» **Exercise task**
Please reproduce exactly the lines between the line holding "Generate a Blender" and the line holding "COL = scn.collection", inclusive, leaving out any pictures.

» **Recorded information**
— start —

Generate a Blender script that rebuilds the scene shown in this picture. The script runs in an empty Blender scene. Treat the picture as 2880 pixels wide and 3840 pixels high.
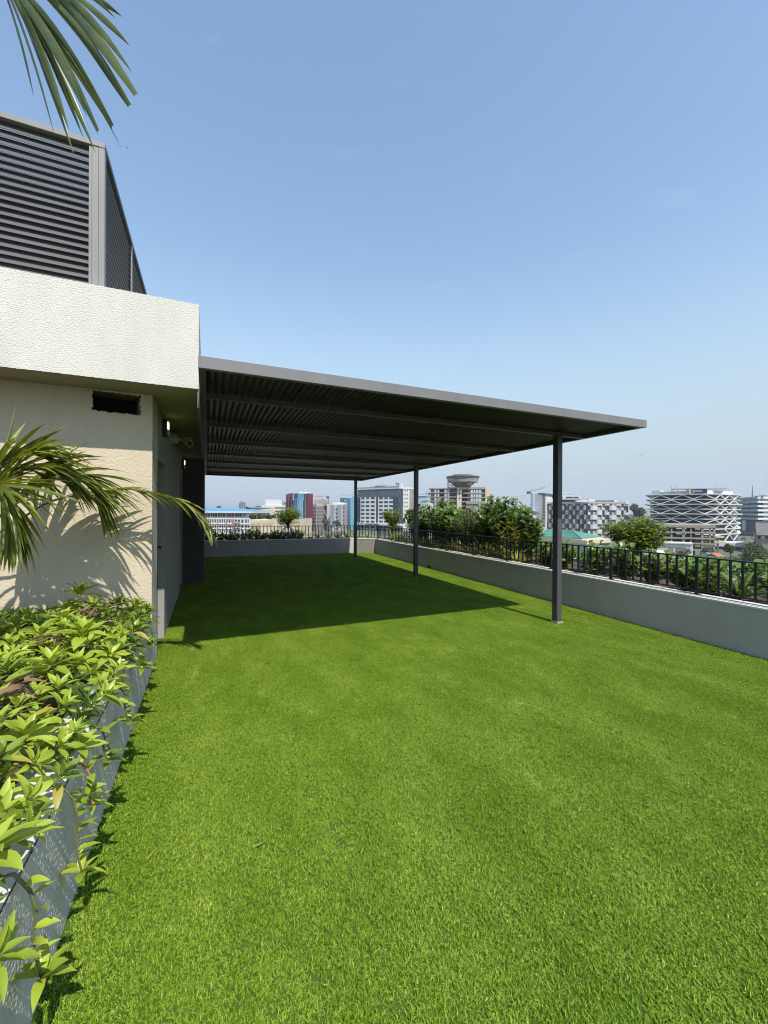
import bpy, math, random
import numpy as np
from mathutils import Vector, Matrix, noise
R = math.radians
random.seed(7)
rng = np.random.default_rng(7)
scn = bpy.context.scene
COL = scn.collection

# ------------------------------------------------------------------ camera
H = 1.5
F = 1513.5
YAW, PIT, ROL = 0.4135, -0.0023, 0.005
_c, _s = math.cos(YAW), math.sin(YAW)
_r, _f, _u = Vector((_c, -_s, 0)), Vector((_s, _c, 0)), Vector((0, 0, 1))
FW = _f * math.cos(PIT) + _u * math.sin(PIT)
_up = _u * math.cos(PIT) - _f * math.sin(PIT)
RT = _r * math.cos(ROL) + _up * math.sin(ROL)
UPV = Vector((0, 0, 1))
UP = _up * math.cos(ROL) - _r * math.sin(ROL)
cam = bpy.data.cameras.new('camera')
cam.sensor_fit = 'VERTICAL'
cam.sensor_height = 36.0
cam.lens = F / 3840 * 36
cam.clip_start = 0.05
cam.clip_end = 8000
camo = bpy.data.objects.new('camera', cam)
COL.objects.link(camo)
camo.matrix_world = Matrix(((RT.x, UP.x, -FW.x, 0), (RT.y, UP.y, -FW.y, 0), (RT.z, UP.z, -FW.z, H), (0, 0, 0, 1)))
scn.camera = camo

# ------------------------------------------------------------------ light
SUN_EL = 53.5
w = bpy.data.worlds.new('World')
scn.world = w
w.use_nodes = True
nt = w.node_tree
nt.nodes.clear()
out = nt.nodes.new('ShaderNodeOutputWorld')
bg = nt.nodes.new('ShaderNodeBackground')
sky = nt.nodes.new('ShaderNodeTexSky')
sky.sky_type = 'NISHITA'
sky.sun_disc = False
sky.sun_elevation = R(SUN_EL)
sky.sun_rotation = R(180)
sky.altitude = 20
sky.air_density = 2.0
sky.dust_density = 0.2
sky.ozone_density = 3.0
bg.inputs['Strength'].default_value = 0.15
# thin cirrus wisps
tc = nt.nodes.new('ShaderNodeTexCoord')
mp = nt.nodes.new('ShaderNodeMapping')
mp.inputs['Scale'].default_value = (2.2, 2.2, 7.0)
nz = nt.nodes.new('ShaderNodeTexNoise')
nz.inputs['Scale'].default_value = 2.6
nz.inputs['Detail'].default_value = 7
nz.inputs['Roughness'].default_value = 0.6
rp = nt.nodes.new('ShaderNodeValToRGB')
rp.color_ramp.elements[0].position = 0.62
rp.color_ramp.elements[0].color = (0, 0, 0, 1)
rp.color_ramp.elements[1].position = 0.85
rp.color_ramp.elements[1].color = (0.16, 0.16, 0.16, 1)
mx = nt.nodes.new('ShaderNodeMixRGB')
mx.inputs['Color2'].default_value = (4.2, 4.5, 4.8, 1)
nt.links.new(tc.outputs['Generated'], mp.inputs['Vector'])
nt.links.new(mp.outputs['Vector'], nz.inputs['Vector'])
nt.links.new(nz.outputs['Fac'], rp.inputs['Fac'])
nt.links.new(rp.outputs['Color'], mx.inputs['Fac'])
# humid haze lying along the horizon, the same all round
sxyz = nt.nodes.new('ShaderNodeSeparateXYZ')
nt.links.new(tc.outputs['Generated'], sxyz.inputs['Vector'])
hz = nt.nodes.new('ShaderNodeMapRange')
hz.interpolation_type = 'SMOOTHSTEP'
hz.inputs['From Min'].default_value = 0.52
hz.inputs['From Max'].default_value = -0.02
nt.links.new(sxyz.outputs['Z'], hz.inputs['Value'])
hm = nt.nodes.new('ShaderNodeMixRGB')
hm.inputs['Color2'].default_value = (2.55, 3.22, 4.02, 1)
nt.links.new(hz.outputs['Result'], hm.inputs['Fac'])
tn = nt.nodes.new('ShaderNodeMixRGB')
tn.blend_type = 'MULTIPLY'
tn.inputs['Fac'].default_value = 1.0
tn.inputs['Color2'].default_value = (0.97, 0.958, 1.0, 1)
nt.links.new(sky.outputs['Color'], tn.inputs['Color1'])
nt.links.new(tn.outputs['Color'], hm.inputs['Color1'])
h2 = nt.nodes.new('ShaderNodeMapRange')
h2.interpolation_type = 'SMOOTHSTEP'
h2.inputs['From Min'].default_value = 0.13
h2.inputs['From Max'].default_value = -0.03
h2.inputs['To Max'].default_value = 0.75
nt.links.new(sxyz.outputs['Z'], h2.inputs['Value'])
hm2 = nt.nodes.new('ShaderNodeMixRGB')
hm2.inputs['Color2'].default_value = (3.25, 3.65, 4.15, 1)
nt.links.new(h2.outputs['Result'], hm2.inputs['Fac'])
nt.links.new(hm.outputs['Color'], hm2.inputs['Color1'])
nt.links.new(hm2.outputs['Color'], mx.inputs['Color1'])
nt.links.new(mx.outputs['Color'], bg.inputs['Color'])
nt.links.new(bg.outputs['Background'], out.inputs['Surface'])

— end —
— start —

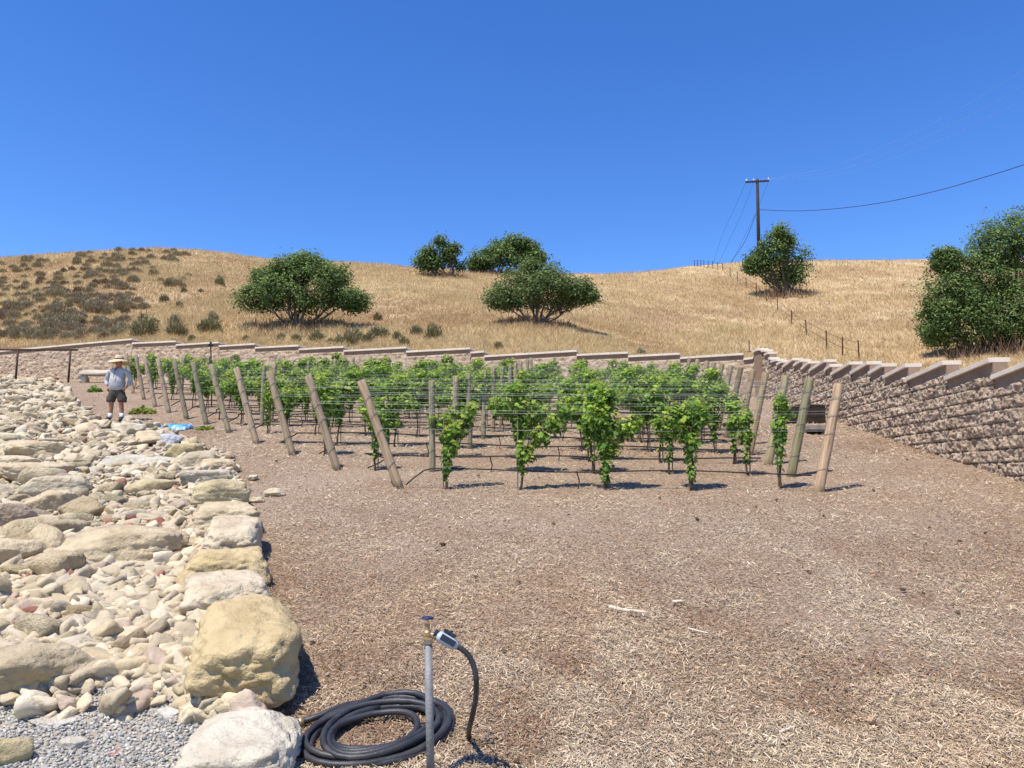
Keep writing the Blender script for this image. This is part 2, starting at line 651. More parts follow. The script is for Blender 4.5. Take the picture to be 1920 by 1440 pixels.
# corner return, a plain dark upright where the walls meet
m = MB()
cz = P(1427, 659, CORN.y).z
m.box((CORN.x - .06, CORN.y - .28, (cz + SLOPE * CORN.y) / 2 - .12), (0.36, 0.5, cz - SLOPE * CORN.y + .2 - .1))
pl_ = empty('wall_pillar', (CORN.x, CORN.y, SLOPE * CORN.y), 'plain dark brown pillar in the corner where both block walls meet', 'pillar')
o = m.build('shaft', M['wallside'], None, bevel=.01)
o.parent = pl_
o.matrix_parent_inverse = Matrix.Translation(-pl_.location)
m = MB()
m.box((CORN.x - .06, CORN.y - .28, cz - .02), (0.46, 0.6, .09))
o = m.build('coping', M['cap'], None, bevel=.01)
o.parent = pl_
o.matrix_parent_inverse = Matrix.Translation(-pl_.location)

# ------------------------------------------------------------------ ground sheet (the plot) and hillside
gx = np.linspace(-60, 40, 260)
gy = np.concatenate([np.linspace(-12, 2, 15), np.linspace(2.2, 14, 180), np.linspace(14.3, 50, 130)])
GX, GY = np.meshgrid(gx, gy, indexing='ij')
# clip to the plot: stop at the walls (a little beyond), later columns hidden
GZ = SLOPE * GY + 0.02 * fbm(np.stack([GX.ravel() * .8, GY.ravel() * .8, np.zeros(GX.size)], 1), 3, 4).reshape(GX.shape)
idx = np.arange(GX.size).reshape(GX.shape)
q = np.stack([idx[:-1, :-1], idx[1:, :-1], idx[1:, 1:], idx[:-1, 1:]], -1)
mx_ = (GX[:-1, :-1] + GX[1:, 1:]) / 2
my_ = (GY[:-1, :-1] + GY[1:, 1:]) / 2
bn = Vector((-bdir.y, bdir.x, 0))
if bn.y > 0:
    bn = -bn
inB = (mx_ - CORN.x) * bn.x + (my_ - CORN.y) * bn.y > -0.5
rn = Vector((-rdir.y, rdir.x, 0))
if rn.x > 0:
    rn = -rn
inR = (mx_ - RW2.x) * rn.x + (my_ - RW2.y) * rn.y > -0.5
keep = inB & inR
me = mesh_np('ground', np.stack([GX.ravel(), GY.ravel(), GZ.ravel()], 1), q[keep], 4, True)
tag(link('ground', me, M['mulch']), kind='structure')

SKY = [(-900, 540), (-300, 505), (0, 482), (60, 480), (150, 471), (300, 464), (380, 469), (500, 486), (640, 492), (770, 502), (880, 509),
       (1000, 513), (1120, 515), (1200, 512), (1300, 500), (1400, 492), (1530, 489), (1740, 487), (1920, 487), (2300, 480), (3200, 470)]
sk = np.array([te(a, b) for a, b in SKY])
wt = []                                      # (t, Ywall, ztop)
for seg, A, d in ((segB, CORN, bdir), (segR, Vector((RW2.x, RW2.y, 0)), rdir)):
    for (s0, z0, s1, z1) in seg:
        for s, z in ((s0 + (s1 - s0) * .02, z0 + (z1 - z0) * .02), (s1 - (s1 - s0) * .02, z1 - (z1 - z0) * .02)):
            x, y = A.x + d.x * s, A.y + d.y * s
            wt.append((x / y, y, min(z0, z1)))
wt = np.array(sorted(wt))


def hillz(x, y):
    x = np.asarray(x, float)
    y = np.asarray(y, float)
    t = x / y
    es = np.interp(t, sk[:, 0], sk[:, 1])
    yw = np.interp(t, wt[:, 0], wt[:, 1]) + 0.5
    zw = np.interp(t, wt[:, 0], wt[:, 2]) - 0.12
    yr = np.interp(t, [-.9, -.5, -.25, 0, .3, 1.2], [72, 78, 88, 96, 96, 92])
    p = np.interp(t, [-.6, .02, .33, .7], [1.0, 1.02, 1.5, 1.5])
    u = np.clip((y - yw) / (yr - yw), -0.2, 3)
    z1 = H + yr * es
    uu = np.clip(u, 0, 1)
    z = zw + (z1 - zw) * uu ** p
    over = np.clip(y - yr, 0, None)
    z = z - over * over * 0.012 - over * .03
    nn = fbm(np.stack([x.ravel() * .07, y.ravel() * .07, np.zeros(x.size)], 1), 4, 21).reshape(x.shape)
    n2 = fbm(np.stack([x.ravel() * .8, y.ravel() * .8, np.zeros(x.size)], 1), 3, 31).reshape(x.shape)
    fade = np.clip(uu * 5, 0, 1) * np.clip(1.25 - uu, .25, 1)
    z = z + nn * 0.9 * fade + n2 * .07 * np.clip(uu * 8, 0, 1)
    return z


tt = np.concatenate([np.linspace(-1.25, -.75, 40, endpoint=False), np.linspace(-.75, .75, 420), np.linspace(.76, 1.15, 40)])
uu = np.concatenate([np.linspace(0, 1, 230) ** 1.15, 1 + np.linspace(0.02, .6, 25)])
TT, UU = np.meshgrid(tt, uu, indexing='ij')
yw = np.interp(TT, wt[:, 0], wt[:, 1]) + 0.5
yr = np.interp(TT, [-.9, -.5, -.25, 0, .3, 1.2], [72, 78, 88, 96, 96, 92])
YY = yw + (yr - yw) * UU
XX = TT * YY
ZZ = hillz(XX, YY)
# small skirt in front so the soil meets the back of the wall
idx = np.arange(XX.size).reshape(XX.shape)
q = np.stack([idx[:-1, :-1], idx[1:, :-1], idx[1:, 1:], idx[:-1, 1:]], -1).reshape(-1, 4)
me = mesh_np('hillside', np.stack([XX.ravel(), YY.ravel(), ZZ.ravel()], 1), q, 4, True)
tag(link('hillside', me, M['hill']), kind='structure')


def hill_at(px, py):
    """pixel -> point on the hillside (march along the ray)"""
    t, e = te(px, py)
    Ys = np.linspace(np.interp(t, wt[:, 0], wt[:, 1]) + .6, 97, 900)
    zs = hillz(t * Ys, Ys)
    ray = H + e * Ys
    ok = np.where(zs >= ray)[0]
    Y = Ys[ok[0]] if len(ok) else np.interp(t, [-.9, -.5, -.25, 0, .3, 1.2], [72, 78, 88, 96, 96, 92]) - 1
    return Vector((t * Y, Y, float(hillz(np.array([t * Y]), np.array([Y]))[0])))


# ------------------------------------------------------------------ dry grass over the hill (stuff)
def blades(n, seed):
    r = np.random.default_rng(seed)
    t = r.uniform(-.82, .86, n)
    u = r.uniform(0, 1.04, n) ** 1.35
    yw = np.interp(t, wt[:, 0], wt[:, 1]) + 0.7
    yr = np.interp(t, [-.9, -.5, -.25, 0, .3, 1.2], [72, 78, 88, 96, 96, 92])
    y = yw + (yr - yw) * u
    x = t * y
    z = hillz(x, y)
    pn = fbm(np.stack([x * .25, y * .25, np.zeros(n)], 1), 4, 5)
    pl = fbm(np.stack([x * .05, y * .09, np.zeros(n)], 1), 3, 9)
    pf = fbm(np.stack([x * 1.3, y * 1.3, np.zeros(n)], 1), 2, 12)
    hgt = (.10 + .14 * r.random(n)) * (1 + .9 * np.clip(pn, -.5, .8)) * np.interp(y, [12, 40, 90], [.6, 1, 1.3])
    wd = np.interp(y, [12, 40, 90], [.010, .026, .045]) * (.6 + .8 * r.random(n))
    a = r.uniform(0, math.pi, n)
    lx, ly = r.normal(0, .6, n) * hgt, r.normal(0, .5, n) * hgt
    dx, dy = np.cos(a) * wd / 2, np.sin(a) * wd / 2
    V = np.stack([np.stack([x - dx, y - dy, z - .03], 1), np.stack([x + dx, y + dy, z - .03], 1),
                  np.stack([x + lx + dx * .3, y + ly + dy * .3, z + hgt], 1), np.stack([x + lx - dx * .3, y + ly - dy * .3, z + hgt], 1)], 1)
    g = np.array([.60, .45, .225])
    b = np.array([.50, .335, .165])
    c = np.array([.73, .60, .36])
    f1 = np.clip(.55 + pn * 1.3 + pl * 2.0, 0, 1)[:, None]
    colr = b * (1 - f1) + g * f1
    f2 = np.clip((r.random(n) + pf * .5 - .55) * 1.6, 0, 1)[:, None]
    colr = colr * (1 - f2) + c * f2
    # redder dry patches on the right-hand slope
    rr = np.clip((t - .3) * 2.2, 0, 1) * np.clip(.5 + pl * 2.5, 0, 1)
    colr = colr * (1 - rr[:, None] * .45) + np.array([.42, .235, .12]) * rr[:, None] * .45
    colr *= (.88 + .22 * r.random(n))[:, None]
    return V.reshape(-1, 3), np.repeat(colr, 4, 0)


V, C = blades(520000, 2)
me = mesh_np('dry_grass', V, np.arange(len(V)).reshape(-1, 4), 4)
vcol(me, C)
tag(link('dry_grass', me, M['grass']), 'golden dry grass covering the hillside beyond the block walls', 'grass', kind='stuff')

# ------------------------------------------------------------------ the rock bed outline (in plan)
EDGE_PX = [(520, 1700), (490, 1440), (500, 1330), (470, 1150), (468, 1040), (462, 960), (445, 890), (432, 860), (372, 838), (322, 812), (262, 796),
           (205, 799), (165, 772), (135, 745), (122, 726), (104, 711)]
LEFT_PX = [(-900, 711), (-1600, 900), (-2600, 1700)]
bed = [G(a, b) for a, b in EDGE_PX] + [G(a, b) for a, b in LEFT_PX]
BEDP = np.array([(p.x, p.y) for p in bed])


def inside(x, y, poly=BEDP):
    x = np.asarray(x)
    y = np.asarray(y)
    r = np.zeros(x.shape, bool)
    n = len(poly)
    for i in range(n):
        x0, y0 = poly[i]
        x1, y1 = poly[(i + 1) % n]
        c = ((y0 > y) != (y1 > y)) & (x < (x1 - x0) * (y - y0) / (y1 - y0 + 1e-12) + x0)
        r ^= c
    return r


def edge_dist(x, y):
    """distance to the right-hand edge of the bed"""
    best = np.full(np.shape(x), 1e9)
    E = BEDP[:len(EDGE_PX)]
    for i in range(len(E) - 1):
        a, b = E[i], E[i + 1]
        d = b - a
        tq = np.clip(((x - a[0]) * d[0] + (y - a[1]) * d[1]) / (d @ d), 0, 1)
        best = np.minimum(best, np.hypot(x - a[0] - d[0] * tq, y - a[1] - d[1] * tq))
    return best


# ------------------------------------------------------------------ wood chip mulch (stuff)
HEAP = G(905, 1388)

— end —

» **Final result**
Generate a Blender script that rebuilds the scene shown in this picture. The script runs in an empty Blender scene. Treat the picture as 2880 pixels wide and 3840 pixels high.
import bpy, math, random
import numpy as np
from mathutils import Vector, Matrix, noise
R = math.radians
random.seed(7)
rng = np.random.default_rng(7)
scn = bpy.context.scene
COL = scn.collection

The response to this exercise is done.